◆ TASK BRIEF: Select lines where the word "scene" appears.

#####

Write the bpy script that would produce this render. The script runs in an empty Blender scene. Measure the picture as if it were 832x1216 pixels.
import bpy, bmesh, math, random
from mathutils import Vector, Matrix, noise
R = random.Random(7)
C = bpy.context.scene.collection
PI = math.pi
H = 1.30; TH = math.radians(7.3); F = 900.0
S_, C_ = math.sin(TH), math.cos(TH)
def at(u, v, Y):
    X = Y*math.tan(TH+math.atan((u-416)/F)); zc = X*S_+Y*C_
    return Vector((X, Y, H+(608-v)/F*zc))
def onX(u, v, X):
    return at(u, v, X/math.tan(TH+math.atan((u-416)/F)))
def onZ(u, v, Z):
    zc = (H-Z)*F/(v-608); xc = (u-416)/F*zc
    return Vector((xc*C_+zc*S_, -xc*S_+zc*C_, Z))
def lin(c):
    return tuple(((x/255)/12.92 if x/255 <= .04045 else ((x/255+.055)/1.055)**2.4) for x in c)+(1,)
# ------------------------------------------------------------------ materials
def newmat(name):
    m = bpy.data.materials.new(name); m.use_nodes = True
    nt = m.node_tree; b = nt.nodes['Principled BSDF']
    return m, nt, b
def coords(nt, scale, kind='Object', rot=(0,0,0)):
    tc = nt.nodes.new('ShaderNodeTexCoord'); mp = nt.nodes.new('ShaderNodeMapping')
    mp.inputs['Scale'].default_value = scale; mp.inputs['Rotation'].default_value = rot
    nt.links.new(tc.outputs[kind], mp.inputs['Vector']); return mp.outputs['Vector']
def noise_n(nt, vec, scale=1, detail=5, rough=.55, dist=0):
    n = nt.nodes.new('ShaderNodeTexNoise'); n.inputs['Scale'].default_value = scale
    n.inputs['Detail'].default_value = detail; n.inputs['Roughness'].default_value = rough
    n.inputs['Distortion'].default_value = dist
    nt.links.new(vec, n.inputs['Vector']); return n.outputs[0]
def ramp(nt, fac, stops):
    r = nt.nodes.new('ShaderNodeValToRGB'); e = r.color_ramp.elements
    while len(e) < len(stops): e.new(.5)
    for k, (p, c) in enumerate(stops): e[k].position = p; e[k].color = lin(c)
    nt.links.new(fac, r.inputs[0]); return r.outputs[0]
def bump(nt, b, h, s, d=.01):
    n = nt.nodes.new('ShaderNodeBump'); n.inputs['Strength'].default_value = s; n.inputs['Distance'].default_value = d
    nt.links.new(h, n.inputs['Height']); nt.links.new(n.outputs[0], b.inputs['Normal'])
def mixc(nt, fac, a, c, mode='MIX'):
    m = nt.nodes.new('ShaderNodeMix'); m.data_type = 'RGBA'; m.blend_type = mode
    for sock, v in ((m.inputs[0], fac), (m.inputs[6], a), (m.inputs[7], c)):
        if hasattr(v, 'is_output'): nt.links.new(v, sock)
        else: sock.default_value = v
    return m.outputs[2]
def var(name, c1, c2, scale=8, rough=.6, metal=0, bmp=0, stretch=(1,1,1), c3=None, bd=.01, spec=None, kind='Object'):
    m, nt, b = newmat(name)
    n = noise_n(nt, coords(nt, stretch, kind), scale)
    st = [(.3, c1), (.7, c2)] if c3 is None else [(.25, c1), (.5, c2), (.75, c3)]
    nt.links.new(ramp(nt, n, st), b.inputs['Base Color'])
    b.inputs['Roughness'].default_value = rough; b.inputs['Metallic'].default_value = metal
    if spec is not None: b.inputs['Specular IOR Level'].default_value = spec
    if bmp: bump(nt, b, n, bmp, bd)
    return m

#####

◆ EXERCISE RESULT:
Write the bpy script that would produce this render. The script runs in an empty Blender scene. Measure the picture as if it were 832x1216 pixels.
C = bpy.context.scene.collection